1. Take a Hard Look at Your Supply Chain
If tariffs changed tomorrow, would you know which suppliers, components, and materials would be impacted? If not, now’s the time for a serious supply chain audit. Identify critical inputs and assess where your biggest risks lie. Some suppliers or components may be more vulnerable than others, requiring immediate diversification. A clear view of your dependencies now means avoiding last-minute chaos when new tariffs hit.
2. Strengthen and Diversify Supplier Relationships
Knowing your weak points is one thing—acting on them is another. Once you’ve identified high-risk suppliers, start looking at alternative options in tariff-safe regions.

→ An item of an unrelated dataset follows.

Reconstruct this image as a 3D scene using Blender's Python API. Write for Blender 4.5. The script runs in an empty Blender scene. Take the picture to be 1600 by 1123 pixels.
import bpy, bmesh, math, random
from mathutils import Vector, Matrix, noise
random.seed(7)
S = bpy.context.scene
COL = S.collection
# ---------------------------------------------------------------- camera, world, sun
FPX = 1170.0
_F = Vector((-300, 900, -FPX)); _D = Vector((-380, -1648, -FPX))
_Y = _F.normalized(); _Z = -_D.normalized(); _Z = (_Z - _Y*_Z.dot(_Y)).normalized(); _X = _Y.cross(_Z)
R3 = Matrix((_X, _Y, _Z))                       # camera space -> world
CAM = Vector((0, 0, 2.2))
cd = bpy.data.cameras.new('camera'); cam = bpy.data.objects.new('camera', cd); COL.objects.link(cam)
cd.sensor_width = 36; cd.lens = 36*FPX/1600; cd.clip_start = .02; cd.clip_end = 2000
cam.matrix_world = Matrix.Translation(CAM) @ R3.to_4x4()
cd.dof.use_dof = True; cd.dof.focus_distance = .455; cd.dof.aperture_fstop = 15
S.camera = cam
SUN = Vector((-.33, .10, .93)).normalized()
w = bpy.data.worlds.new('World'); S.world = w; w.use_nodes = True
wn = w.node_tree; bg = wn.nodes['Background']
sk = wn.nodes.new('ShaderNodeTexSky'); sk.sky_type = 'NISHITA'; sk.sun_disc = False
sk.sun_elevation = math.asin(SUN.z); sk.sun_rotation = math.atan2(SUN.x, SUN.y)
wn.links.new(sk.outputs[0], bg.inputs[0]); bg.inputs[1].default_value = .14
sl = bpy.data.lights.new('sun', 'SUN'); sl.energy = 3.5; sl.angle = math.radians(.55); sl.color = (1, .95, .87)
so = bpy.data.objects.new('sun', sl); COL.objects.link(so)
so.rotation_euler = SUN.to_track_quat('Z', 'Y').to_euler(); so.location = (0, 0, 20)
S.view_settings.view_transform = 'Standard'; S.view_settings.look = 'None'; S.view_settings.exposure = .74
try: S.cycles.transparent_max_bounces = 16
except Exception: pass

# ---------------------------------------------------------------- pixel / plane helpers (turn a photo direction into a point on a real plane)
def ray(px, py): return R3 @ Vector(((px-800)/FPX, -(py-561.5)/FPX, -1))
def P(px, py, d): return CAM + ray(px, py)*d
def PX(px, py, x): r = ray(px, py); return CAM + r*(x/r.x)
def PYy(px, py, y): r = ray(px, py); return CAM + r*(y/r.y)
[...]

Strengthening domestic manufacturing might be a longer-term play, but in the short term, securing strategic inventory buffers can help you ride out disruptions. Flexibility is key—having multiple pathways available can mean the difference between a minor adjustment and a major supply chain crisis.
3. Prepare for the Financial and Operational Impact
Tariffs don’t just affect your suppliers—they hit your bottom line. Industrials companies should model multiple tariff scenarios to understand the impact on margins, lead times, and pricing. How will increased costs be absorbed, and what pricing strategies will need to shift? Preparing now also means crafting clear communication strategies for investors and customers. Transparency and preparedness can go a long way in maintaining confidence during periods of uncertainty.
The Bottom Line: Stay Agile, Stay Ahead
In 2025, tariff changes aren’t a matter of “if” but “when.” By auditing your supply chain, strengthening supplier relationships, and stress-testing financial scenarios, you can stay ahead of the curve and protect your business from unnecessary disruption. The Industrials companies that act now will be the ones that navigate these shifts with the least friction—and the most confidence.